Descarte de sua vida os nomes e pronomes e deixe que apenas os verbos existam.Buda diz: A verdade é igual a quando você vê um dançarino: o dançarino não existe, apenas a dança. 
Quando você se depara com um rio, em verdade não há o rio, mas apenas o fluir do rio. Existe o verbo e não o nome. Quando você vê uma árvore, não há a árvore, existe apenas o processo contínuo e constante de “ser” da árvore. Quando você olha para um sorriso, não há ninguém sorrindo, há apenas o 
sorriso: o verbo do sorrir está acontecendo. A vida é um processo.

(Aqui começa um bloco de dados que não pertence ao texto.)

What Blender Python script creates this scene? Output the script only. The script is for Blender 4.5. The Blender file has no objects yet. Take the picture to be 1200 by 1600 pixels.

Mas nós fomos acostumados a pensar sempre em termos de substantivos: nomes consumados, estáticos. Isso cria problema. Na vida nada está concluído ou estagnado – tudo é um fluxo, um fluir. Aprenda a viver com isso, flua com isso, flua com este rio, e nunca seja um fazedor. Mesmo quando você estiver fazendo, não seja um fazedor. Apenas o fazer existe, mas não há o agente. Quando esse insight se estabelecer profundamente em você, então não haverá nada mais.

A iluminação não é algo como um objetivo a ser alcançado. Ela é esta própria vida simples e comum que o rodeia. Mas quando você não está se esforçando ou lutando ocorre um milagre:esta vida comum torna-se extraordinariamente bela. 

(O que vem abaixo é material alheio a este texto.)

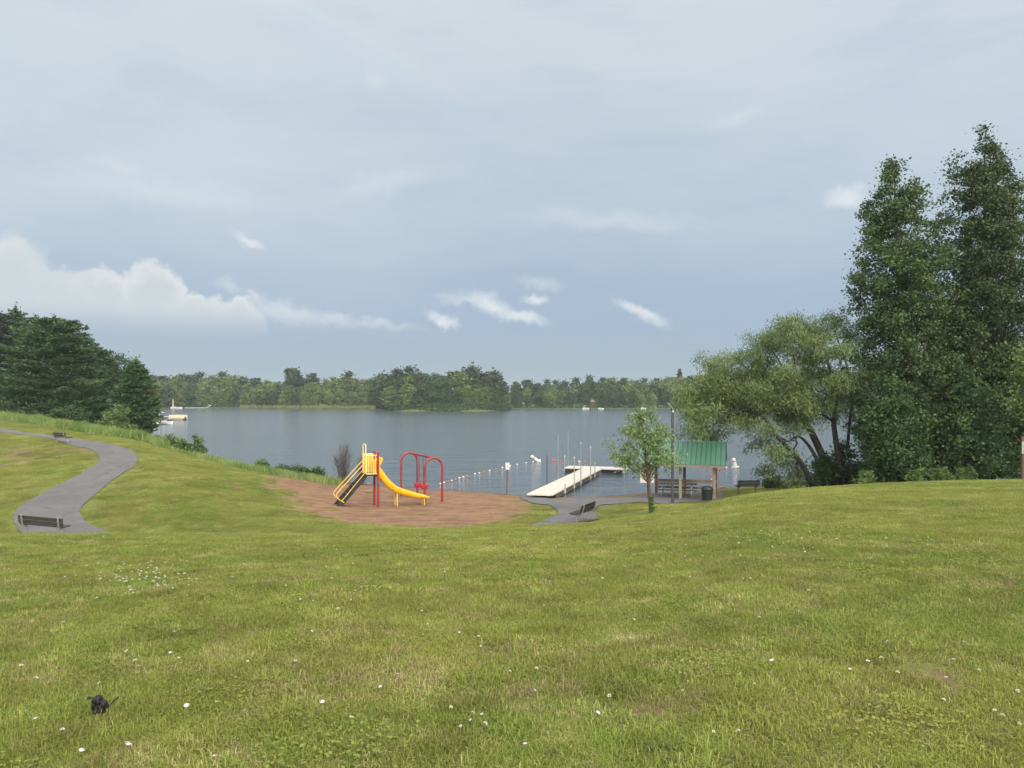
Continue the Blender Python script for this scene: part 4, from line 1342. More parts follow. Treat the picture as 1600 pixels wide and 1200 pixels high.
tu, tY = [-140, 0, 60, 110, 160, 225, 300, 350, 400, 450, 500, 530], [86, 80, 77, 74.5, 72, 68.5, 61.5, 58.5, 56, 54.6, 53.6, 53.2]
n = 60000
u = r.uniform(-140, 532, n)
off = r.normal(0.6, 1.5, n)
clumpn = np.sin(u * .13) * .5 + np.sin(u * .05 + 2) * .6 + np.sin(u * .31 + off) * .4
Yg = np.interp(u, tu, tY) + off
X = (u - 800) / F * Yg
Z = terrain(X, Yg)
k_ = (Z > 0.02) & (poly_sd(path_poly, X, Yg) < -.6) & (r.random(n) < .7 + .3 * clumpn)
u_, ctr = u[k_], np.stack([X, Yg, Z - .03], 1)[k_]
near = np.interp(u_, [0, 250, 330, 532], [1.0, .8, .62, .55])
ctr_far = ctr[u_ < 260]
blade_field('tall_grass', 'pale green tall unmown grass along the lake bank', ctr_far, (.45, 1.05), (.03, .07), LF['tall'])
blade_field('bank_grass', 'bright green rough grass on the bank down to the beach', ctr[u_ >= 260], (.25, .62), (.02, .05), LF['tall'])
n = 5000
u = r.uniform(1192, 1290, n)
Yg = np.interp(u, [1130, 1290], [52.5, 55]) + r.normal(0, .5, n)
X = (u - 800) / F * Yg
Z = terrain(X, Yg)
k_ = Z > -.15
blade_field('shore_grass', 'dark rough grass along the shore by the black bench', np.stack([X, Yg, Z - .03], 1)[k_], (.12, .45), (.015, .03), LF['shrub'])

# ------------------------------------------------------------------ far shore
fm, nt, b = base_mat('far_bank')
pos = nt.nodes.new('ShaderNodeNewGeometry').outputs['Position']
nt.links.new(mixc(nt, noise(nt, pos, .08, 5, .6), (.05, .07, .025), (.12, .14, .05)), b.inputs['Base Color'])
b.inputs['Roughness'].default_value = .95


def land(name, shore, back, rise, kind_='structure'):
    """a bank: shoreline points, rising to height `rise` at the far edge"""
    sh, bk = [Vector((x, y, 0)) for x, y in shore], [Vector((x, y, 0)) for x, y in back]
    R_ = []
    for a, c in zip(sh, bk):
        row = []
        for t_ in (-.01, 0.0, .004, .02, .06, .15, .4, 1):
            p = a.lerp(c, max(t_, 0))
            p.z = -.6 if t_ < 0 else (.12 if t_ == 0 else min(rise, .25 + 7.0 * t_ ** .7 * rise / 7))
            if t_ < 0:
                p.y -= .4
            row.append(p)
        R_.append(row)
    mb = MB()
    mb.grid(R_)
    return tag(mb.build(name, fm), kind=kind_)


SHL = lambda u: np.interp(u, [-900, 150, 230, 330, 420, 520, 600, 700, 800, 950, 1200, 1600, 2400], [300, 400, 452, 458, 440, 425, 430, 440, 436, 432, 420, 380, 300])
us = np.arange(-900, 2401, 40)
land('far_shore', [((u - 800) / F * SHL(u), SHL(u)) for u in us], [((u - 800) / F * 2600, 2600) for u in us], 6.0)
ang_ = np.linspace(0, 2 * np.pi, 40)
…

Então as árvores são mais verdes, então os pássaros cantam em tons mais ricos, e tudo o que está acontecendo ao redor é precioso. Pedras comuns são diamantes.
Aceite esta vida tão simples e comum. Basta descartar o fazedor, o “eu”. E quando eu digo para descartar o fazedor, não se torne nesse ato um fazedor! Basta olhar para ele e compreendendo a sua irrealidade. E ele desaparece."